Laws governing the justice system and defining due process must include an amendment to the country justice handbook if they are to be applicable to country justice. Such amendments shall be distributed to every household located in a rural area and to every outpost located in the wilderness, for people to affix to their handbook. Such amendments shall also be incorporated into the text of the handbook for future distributions and the edition number shall be incremented each time. The names and effective dates of laws causing amendments to be incorporated into the text of the handbook shall be listed in an appendix. The edition number and publication date shall be prominently displayed on the cover and in the header or footer of every page inside the handbook.
When a misdemeanor or felony is alleged in a rural area or the wilderness, the people must apply and uphold the essentials outlined and described in the most recent edition of the country justice handbook.
If an appeal is made to a higher court located in an urban area, that court must apply the facts and evidence to the procedures outlined in the most recent country justice handbook to determine whether the appeal has merit. An appeal should focus on whether the country justice was done in accordance with the handbook, and not on whether a different outcome would have happened in an urban area.
Intent:
It is important to recognize that conditions are different in rural and wild areas and to provide guidance for people who need to uphold justice in those areas.

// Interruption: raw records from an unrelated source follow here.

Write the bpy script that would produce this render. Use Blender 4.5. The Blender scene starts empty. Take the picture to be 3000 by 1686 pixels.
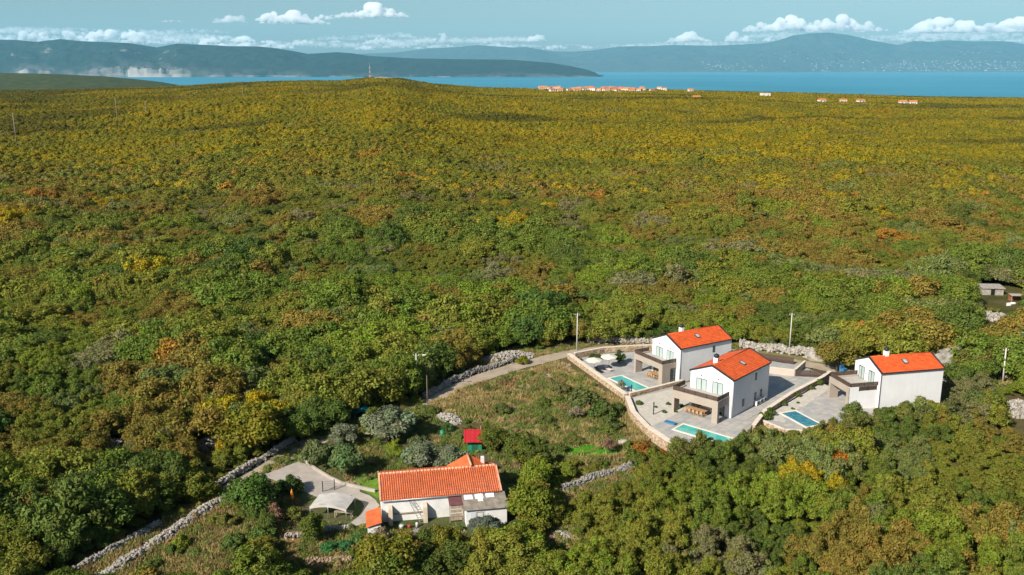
import bpy, math, random
import numpy as np
from math import sin, cos, pi, radians, tan
random.seed(7)
rng = np.random.default_rng(11)
SC = bpy.context.scene
COL = SC.collection

# ---------------------------------------------------------------- camera
CAMH = 52.5
cam = bpy.data.cameras.new('camera'); cam.lens = 31.92; cam.sensor_width = 36.0
cam.clip_start = 1.0; cam.clip_end = 200000.0
camo = bpy.data.objects.new('camera', cam); COL.objects.link(camo)
camo.location = (0, 0, CAMH); camo.rotation_euler = (radians(90 - 13.59), 0, 0)
SC.camera = camo

# ---------------------------------------------------------------- sky, sun, exposure
SUN_EL, SUN_AZ = 35.0, 44.0      # elevation; light travels forward and to the right by this angle
w = bpy.data.worlds.new('World'); SC.world = w; w.use_nodes = True
nt = w.node_tree; nt.nodes.clear()
sky = nt.nodes.new('ShaderNodeTexSky'); sky.sky_type = 'NISHITA'; sky.sun_disc = False
sky.sun_elevation = radians(SUN_EL); sky.sun_rotation = radians(180 + SUN_AZ)
sky.altitude = 150; sky.air_density = 1.0; sky.dust_density = 1.7; sky.ozone_density = 1.0
tint = nt.nodes.new('ShaderNodeMix'); tint.data_type = 'RGBA'; tint.blend_type = 'MULTIPLY'
tint.inputs[0].default_value = 1.0; tint.inputs[7].default_value = (0.91, 1.06, 1.13, 1)
bg = nt.nodes.new('ShaderNodeBackground'); bg.inputs[1].default_value = 0.058
wo = nt.nodes.new('ShaderNodeOutputWorld')
nt.links.new(sky.outputs[0], tint.inputs[6]); nt.links.new(tint.outputs[2], bg.inputs[0]); nt.links.new(bg.outputs[0], wo.inputs[0])
sun = bpy.data.lights.new('sun', 'SUN'); sun.energy = 5.0; sun.angle = radians(0.5); sun.color = (1.0, 0.93, 0.82)
suno = bpy.data.objects.new('sun', sun); COL.objects.link(suno)
suno.rotation_euler = (radians(90 - SUN_EL), 0, radians(-SUN_AZ))
SC.view_settings.view_transform = 'Standard'; SC.view_settings.look = 'None'
SC.view_settings.exposure = 0.75; SC.view_settings.gamma = 1.0; SC.view_settings.use_curve_mapping = False
SC.cycles.use_denoising = True
SC.cycles.max_bounces = 12; SC.cycles.diffuse_bounces = 3; SC.cycles.glossy_bounces = 3
SC.cycles.transmission_bounces = 4; SC.cycles.volume_bounces = 10; SC.cycles.transparent_max_bounces = 8

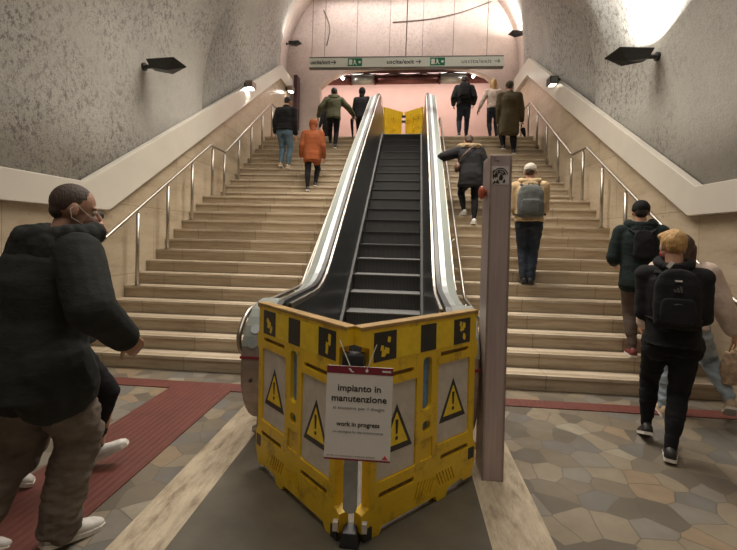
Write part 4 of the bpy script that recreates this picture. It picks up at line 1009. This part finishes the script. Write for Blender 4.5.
# 1 — the man in the left foreground
P1 = person('man in black hooded jacket and loose grey brown trousers striding in the left foreground', (-1.75, 1.90, 0), D_(-20), 1.80,
    [(-1.63, 1.93, 0, -0.15), (-1.93, 1.75, 0.0, -0.4)], hip=0.90, lean=0.10, bow=0.12, twist=0.0, hands=[(0.085, 0.08, -0.225), (0.06, 0.0, -0.30)], pole=0.9, head=(-0.48, -0.22, 0.0),
    jacket='jkt_char', hem=0.425, hk=1.25, jw=2.8, trousers='trs_khaki', leg_r=1.42, flare=0.014, shoe='white_shoe', hair='hair_shaved', hairstyle='cropped', hood='down', skinm='skin_tan', mask='bag_brown', vox=0.0095, seed=3, sleeve=0.98)
# 2 — person behind him
P2 = person('dark haired person in black mostly hidden behind the man in the left foreground', (-2.10, 2.52, 0), D_(-62), 1.72,
    [(-1.95, 2.60, 0.05, 0.45), (-2.30, 2.27, 0.03, -0.4)], hip=0.84, lean=0.06, hands=[(-0.03, -0.08, -0.30), (-0.02, -0.08, -0.3)], head=(0.05, -0.1, 0), jacket='jkt_black', hem=0.48, jw=1.2, trousers='trs_black', leg_r=0.95, shoe='white_shoe', hairstyle='swept', vox=0.012, seed=8)
# 3 — black puffer and jeans
P3 = person('man in a black puffer jacket and blue jeans climbing the left stairs near the wall', (-2.79, 9.62, 3.04), D_(-6), 1.70,
    [(-2.70, 9.64, 3.04, 0), (-2.86, 9.62, 3.04, -0.2)], hip=0.84, lean=0.12, hands=[(0.02, 0.05, -0.31), (0.03, -0.03, -0.31)], head=(-0.2, -0.3, 0), jacket='jkt_black', hem=0.50, jw=1.5, trousers='jeans', leg_r=1.02, shoe='shoe_tan', quilt=True, seed=5)
# 4 — orange hooded coat
P4 = person('child sized person in a rust orange hooded coat climbing the left stairs', (-1.96, 8.78, 2.40), D_(4), 1.52,
    [(-1.90, 8.89, 2.56, 0), (-2.01, 8.64, 2.40, 0)], hip=0.80, lean=0.12, hands=[(0.05, 0.03, -0.31), (0.05, 0.0, -0.31)], head=(0, -0.15, 0), jacket='orange', hem=0.44, jw=1.7, trousers='trs_black', leg_r=1.0, shoe='black_shoe', hood='up', seed=6)
# 5 — olive jacket, umbrella as a stick
P5 = person('man in an olive green jacket and black trousers near the top of the left stairs', (-1.89, 10.80, 3.68), D_(6), 1.68,
    [(-1.80, 10.63, 3.68, -0.1), (-1.96, 10.88, 3.84, 0)], hip=0.83, lean=0.22, hands=[(0.20, 0.10, -0.20), (0.13, 0.05, -0.24)], head=(0, -0.2, 0), jacket='olive', hem=0.47, jw=1.6, trousers='trs_black', leg_r=0.95, shoe='black_shoe', hood='down', seed=7)
umbrella((-1.47, 11.05, 4.72), (-1.42, 11.10, 4.02), 'folded black umbrella used as a stick by the man in the olive jacket')
# 6
P6 = person('person in a black hooded jacket on the upper floor just left of the escalator', (-1.35, 12.3, ZT), D_(-10), 1.62, [(-1.25, 12.3, ZT, 0), (-1.43, 12.4, ZT, 0)], lean=0.04, jacket='jkt_black', hem=0.45, jw=1.4, hood='up', seed=9)
# far person in dark at the left of the olive man
P6b = person('distant slim person in black seen left of the man in the olive jacket', (-2.55, 13.55, ZT), D_(60), 1.62, [(-2.50, 13.55, ZT, 0), (-2.6, 13.65, ZT, 0)], jacket='jkt_black', hem=0.45, jw=0.7, leg_r=0.9, seed=21)
# 7 — black backpack at the top right of the escalator
P7 = person('person with a black backpack and dark jeans at the top of the right stairs', (1.42, 11.62, ZT), D_(-4), 1.70, [(1.50, 11.66, ZT, 0), (1.30, 11.52, ZT, -0.15)], lean=0.10, hands=[(0.05, 0.10, -0.22), (0.05, 0.10, -0.22)], head=(0, -0.3, 0), jacket='jkt_black', hem=0.50, jw=1.9, trousers='jeans_dk', leg_r=0.98, seed=10)
backpack(P7, 'black backpack on the person at the top of the right stairs', 0.32, 0.42, 0.16, 'bag_black')
# 8 — cream and black, behind the coat
P8 = person('person in a cream top and dark jeans partly hidden behind the long olive coat', (2.20, 11.75, ZT), D_(4), 1.62, [(2.30, 11.80, ZT, 0), (2.12, 11.7, ZT, 0)], lean=0.05, hands=[(0.06, 0.02, -0.32), (0.13, -0.02, -0.30)], jacket='cream', hem=0.56, jw=0.8, trousers='jeans_dk', leg_r=0.95, hair='hair_blond', hairstyle='long', seed=11)
# 9 — long coat
P9 = person('man in a long olive brown coat near the top of the right stairs', (2.34, 10.52, 3.52), D_(-4), 1.84, [(2.43, 10.40, 3.52, 0), (2.24, 10.63, 3.68, 0)], hip=0.87, lean=0.08, hands=[(0.06, 0.04, -0.31), (0.02, 0.05, -0.31)], head=(0, -0.15, 0), jacket='coat', hem=0.27, jw=1.9, trousers='trs_black', leg_r=1.1, hat='coat', seed=12)
umbrella((2.64, 10.62, 4.26), (2.76, 10.70, 3.98), 'small black folded umbrella in the hand of the man in the long coat', 0.05)
# 10 — fur hood parka
P10 = person('woman in a black parka with fur hood climbing the right stairs beside the escalator', (1.03, 7.25, 1.76), D_(4), 1.58, [(1.07, 7.10, 1.76, -0.05), (0.94, 7.35, 1.92, -0.1)], hip=0.80, lean=0.30, bow=0.10, hands=[(0.07, 0.10, -0.24), (0.22, 0.16, -0.06)], head=(0, -0.4, 0), jacket='jkt_black', hem=0.40, jw=2.3, trousers='trs_black', leg_r=0.95, shoe='white_shoe', hood='fur', hair='hair_brown', seed=13)
# 11 — white beanie and grey backpack
P11 = person('person in a white beanie and sand fleece jacket climbing the right stairs', (1.60, 5.90, 0.96), D_(-12), 1.62, [(1.63, 5.86, 0.96, -0.05), (1.55, 5.88, 0.96, -0.05)], hip=0.81, lean=0.10, hands=[(-0.02, 0.15, -0.18), (-0.02, 0.15, -0.18)], head=(-0.15, -0.2, 0), jacket='beige', hem=0.56, jw=1.7, trousers='jeans_dk', leg_r=1.0, flare=0.012, shoe='black_shoe', sole='black_shoe', hat='white_knit', hood='down', hairstyle='long', hair='hair_brown', seed=14, vox=0.013)
backpack(P11, 'grey canvas backpack on the person in the white beanie', 0.33, 0.42, 0.17, 'bag_grey', drop=0.07)
# 12 — dark jacket, beanie, red shoe
P12 = person('man in a dark green black jacket and black cap going up the right stairs', (2.50, 4.92, 0.32), D_(-20), 1.70, [(2.58, 4.90, 0.32, 0), (2.42, 4.87, 0.32, -0.05)], hip=0.84, lean=0.10, hands=[(0.0, 0.14, -0.20), (0.03, 0.13, -0.20)], head=(0, -0.1, 0), jacket='jkt_green', hem=0.44, jw=1.7, trousers='trs_brown', leg_r=1.0, shoe='red_shoe', hat='jkt_black', hood='down', seed=15, vox=0.013)
backpack(P12, 'small black sling pack on the back of the man in the black cap', 0.19, 0.30, 0.07, 'bag_black', pocket=False)
# 13 — blond person with the black backpack
P13 = person('blond person in black jacket, black jeans and red mask in the right foreground', (1.93, 3.34, 0), D_(-24), 1.65, [(1.885, 3.24, 0.0, -0.12), (1.90, 3.58, 0.0, -0.35)], hip=0.82, lean=0.05, hands=[(-0.02, 0.15, -0.18), (-0.02, 0.15, -0.18)], head=(0.35, -0.12, 0), jacket='jkt_black', hem=0.49, jw=1.0, trousers='trs_black', leg_r=1.0, shoe='black_shoe', hair='hair_blond', hairstyle='swept', hood='down', hk=0.82, mask='mask_red', vox=0.010, seed=16, sleeve=0.9)
backpack(P13, 'black backpack with a pale striped emblem worn by the blond person', 0.28, 0.41, 0.13, 'bag_black', logo=True)
# 14 — cream jacket and light jeans behind
P14 = person('woman in a cream pink jacket and pale jeans behind the blond person', (2.42, 4.06, 0), D_(-22), 1.66, [(2.78, 3.98, 0.06, -0.5), (2.33, 4.12, 0.0, 0)], hip=0.80, lean=0.05, hands=[(0.12, 0.04, -0.30), (0.06, 0.05, -0.3)], head=(-0.2, -0.1, 0), jacket='cream', hem=0.52, jw=1.8, trousers='jeans_lt', leg_r=1.15, shoe='shoe_tan', hair='hair_brown', hairstyle='long', vox=0.012, seed=17, sleeve=1.15)
# hand bag held by woman 14
hb = empty('carrier_bag', P14['wr'][1] + V((0.02, 0.0, -0.10)), D_(20), 'tan patterned bag hanging from the hand of the woman in cream', 'bag')
bm = B(); rings(bm, [oval(V((0, 0, -0.34)), V((1, 0, 0)), V((0, 1, 0)), 0.11, 0.05), oval(V((0, 0, -0.2)), V((1, 0, 0)), V((0, 1, 0)), 0.13, 0.065), oval(V((0, 0, -0.06)), V((1, 0, 0)), V((0, 1, 0)), 0.10, 0.035)])
link('bag_body', ballblob(bm, 0.011, 2, 0.008, 10), 'bag_tan', hb)
obj('handle', tube(B(), [(-0.06, 0, -0.07), (-0.03, 0, 0.0), (0, 0, 0.02), (0.03, 0, 0.0), (0.06, 0, -0.07)], 0.006, 8), 'gold', hb, True)
# crossbody bag of woman 10
cb = empty('shoulder_bag', (0, 0, 0), 0, 'brown leather shoulder bag on a strap across the black parka', 'bag'); cb.matrix_world = P10['back']
bm = B(); ell(bm, (-0.225, -0.03, -0.20), (0.05, 0.09, 0.085)); link('bag_body', ballblob(bm, 0.012, 1, 0.004, 10), 'bag_brown', cb)
j_ = P10['jk']
obj('strap', tube(B(), [(-0.21, -0.06, -0.13), (-0.15, -j_ - 0.015, -0.05), (-0.04, -j_ - 0.025, 0.06), (0.04, -j_ * 0.9 - 0.02, 0.12), (0.08, -0.02, 0.18)], 0.009, 8), 'bag_brown', cb, True)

Even full-time law enforcement professionals with sizeable training and operations budgets in the largest urban areas sometimes get things wrong, so it’s unreasonable to expect that people in the country with small or nonexistent training and operations budgets be able to know and follow all the same procedures without mistakes.
Both the people charged with implementing justice and the people observing it need to know the essentials in order to do it appropriately and to object and protest when it is not done appropriately.
An urban appeals court must apply the standards and procedures in the country justice handbook to the appeal so it does not undermine the country justice. A verdict should only be overturned or remanded on appeal if the country justice did not implement the standards and procedures outlined in the country justice handbook.
Discussion:
A sparsely populated area may not have enough people present to have a full-time judge and court staff, evidence room, and so on. This proposal recognizes that people want to do the right thing and with limited resources they do the best they can.
People in living in rural areas or the wilderness are trying to survive, and implementing a functional justice system to process alleged criminal activity is a significant effort. It may not be possible to implement law enforcement the same way it is done in an urban area. The handbook should contain the essentials of justice and due process so that when it is followed the people will accept the results.
The government should not fault people living in rural areas or the wilderness for having less resources to implement a justice system. The state government needs to support the local government. If there’s a need to do something differently, the state government should send the people and the money to do it differently. In this proposal, part of that is to prepare and distribute the country justice handbook.
The handbook should contain the Declaration of Independence (applicable in any country that has one), the Constitution, the rights, the principles of justice, and the essential elements of a fair trial and due process.
An appeal should focus on whether those essentials were implemented as described in the handbook, and not on whether a different outcome would have happened in an urban area. Criminals who want the full system of justice and law enforcement as implemented in urban areas should commit their crimes in urban areas and not in rural areas or the wilderness.